Playing Grown-Up

Have you ever heard that if you smile, even when you don’t feel like it, you will eventually feel happy?  (or at least happier?)  Its supposed to be true.  So, I’m trying this.  I’m going to pretend that I feel like a mature adult and hope that I eventually actually feel that way.  Think it will work?  Yeah, I know, I’m not 100% convinced either, but I’m going to give it a go.  

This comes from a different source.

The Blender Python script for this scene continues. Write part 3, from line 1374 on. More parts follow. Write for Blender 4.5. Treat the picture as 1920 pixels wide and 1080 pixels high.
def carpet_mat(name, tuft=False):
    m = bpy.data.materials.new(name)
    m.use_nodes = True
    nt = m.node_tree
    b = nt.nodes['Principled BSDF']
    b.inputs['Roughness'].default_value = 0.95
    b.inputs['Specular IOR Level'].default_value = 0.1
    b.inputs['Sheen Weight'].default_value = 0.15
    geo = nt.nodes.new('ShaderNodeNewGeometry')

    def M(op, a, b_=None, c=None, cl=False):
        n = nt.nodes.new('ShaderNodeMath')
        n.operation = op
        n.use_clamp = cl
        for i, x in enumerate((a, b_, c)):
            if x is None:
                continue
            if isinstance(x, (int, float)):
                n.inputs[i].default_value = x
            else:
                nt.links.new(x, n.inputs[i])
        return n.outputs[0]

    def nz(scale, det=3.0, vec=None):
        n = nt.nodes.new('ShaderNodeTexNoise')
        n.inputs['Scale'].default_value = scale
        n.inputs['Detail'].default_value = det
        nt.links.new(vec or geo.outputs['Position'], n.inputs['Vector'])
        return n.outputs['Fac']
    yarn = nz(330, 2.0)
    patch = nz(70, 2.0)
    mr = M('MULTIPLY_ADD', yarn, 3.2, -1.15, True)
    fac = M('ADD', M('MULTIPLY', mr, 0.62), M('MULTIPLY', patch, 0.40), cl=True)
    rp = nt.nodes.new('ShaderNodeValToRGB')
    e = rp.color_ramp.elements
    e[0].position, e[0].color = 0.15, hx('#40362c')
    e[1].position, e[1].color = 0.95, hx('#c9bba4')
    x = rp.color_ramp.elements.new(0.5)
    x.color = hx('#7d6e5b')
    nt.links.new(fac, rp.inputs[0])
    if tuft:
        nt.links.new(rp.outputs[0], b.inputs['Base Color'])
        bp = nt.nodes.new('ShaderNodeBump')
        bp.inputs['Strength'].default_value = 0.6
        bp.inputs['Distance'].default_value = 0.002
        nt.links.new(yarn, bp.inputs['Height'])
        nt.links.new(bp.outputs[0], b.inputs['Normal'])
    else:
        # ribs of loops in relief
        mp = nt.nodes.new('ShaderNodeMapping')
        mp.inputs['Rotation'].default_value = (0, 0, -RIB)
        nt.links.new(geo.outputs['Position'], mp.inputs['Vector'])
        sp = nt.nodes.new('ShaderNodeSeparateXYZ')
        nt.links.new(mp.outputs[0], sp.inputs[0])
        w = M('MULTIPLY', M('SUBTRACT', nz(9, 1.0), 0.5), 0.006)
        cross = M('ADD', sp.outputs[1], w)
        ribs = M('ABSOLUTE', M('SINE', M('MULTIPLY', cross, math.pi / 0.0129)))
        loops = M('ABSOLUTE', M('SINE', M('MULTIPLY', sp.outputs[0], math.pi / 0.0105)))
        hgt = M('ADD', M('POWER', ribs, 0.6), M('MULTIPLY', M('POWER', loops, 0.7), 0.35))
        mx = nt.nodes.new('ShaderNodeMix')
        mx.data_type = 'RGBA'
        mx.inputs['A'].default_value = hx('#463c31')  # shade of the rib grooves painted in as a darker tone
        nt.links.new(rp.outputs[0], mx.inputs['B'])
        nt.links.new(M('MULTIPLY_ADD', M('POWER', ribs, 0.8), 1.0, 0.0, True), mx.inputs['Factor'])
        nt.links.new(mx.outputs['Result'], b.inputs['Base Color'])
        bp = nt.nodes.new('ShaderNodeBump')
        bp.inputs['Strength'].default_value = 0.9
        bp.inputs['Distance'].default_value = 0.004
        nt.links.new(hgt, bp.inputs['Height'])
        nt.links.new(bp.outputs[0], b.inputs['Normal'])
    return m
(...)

First day of school went so smoothly for my mons-ners, M seems to have jumped back in like he’d been gone a week.  A switch went off in his head and suddenly he’s in school mode.  Awesome-sauce.  “A” seems to be enjoying it, but more gradually easing into the routine, in the meantime enjoying his new lunchbox and new salad box to bring to school.  (He loves salad so much, he asked if he could start bringing it for lunches.  As long as he eats, I don’t feel like I can complain.)  Miss. S had her meeting with her preschool teacher and she will start in about a week or so.  We’re enjoying some quality time together this week.  I did however find out the afternoon of the first day that M has a special education T.A. that I am not really on good terms with.  We don’t have a good history.  I tried to think of how to handle the situation and went over a bunch of scenarios in my head.  The best I could come up with was to start out on a positive note and hope that the situation works well for M.  I mean, after all, its not really my situation.  It’s M’s.  He has different relationships than I do.  He can make friends on his own, he can handle his own schoolwork (when at school anyway), and I am just going to take a deep breath and wait it out.  The T.A. seems to have a good rapport with him and I feel like she’s a good person, its just me that she’s not nuts about and you know, that’s ok, as long as that doesn’t interfere with anything and I’m going to go for positive and say that I think its going to be ok.  The “mama bear” approach isn’t going to always work and we’re all in this together for the next handful of years so I think erring on the side of caution and good intention is my best choice.  As a friend of mine just reminded me, its difficult being a parent and being a special needs parent sort of ups the ante on that.  I feel like I always need to be there for M, always explain things for him, sort things out for him, but you know, I’m not always going to be there and although he handles situations differently than I would, he is now old enough to be able to speak for himself at least a little bit.  So, I’ll keep tabs on things and monitor his progress and we’ll see.  Mature adult on the outside, crazy childish ravings on the inside.  Yay me!  

It also helps me that I was reminded recently of how fortunate I am to have children in the first place and to be able to stay at home to have these challenges/opportunities to conquer.  I’m glad that I have my problems.  Actually that is not true.  I am thankful that I have my challenges.  

And let’s see – the Man burns in 3 days at Burning Man.  

I am on day 10 of 16 of being on my own with the mons-ners and it has gotten substantially easier with school being in session! Plus, I have an evening out with friends tomorrow, so I’m excited about that.  Also, I think we’re past the “scariness’ of the transition from summer to school schedule, so *whew*!  Transitions.  Transitions are hard and I don’t know about yours, but really hard for my kiddos.  

Alrighty, well I will say a little prayer that our school situation works out and I hope all of you are enjoying settling into the very beginning of the school season.